Eine Nicht-Anpassung der elektrischen Leistung, wie bei einer primitiven Stromquelle der Fall, würde zur Folge haben, dass das Zittern bzw. die ungenaue Führung durch die menschliche Hand und auch durch Unebenheiten auf dem Werkstück eine sich ständig ändernde elektrische Leistung zur Folge hätte. Durch eine flexible Strom- und Spannungsanpassung durch moderne Schweißstromquellen im bestimmten, sich ausgleichenden Bereich (ΔI und ΔU), kann die elektrische Leistung konstant gehalten werden.

Leistungshaltung durch automatische Spannungs-/Stromanpassungn

Die theoretische Ausbringung lt.
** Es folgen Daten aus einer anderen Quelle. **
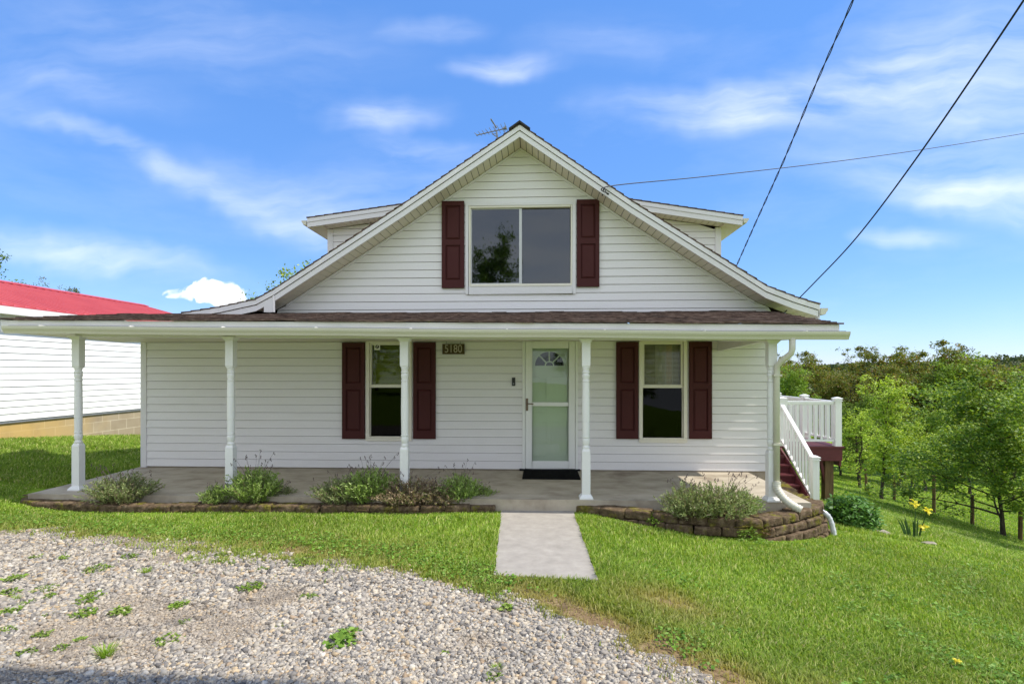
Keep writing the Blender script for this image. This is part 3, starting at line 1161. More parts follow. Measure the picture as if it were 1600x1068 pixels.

DIN 499 nach Herstellerangabe liegt für die Stabelektrode E 422 RR 53 (Kontakt 160) bei 125% bis maximal 160% und bei der Stabelektrode E 422 RB 12 (OK 50.40) bis maximal 105%.

Kernstabumhüllung

Beim Lichtbogenhandschweißen spielt die Kernstabumhüllung eine besondere Rolle. Die Umhüllung wird, abgesehen von ihrem Umfang bzw. Volumen, besonders mit ihrer Stoffzusammensetzung für den Schweißprozess und dessen Qualität maßgebend.

  • Sauerumhüllte Elektroden erzeugen ein sehr dünnflüssiges Schweißgut, was dementsprechend hohe Fließgeschwindigkeiten und Abschmelzleistungen bringt.
  • Rutilumhüllte Elektroden erzeugen Schweißnähte angemessener Qualität und eine angemessene Fließgeschwindigkeit, welche mitunter einen flexibeln Einsatz in allen Positionen erlaubt.
  • Basischumhüllte Elektroden bieten die besten mechanisch belastbaren Schweißnähte und unter Bedingungen eine besondere Zähigkeit bei tiefen Temperaturen, weit unter dem Nullpunkt, gewährleisten.
  • Zelluloseumhüllte Elektroden bieten eine sehr geringe Schlackebildung und können ausgedehnte Schweißnähte mit guter Spaltüberbrückung erzielen.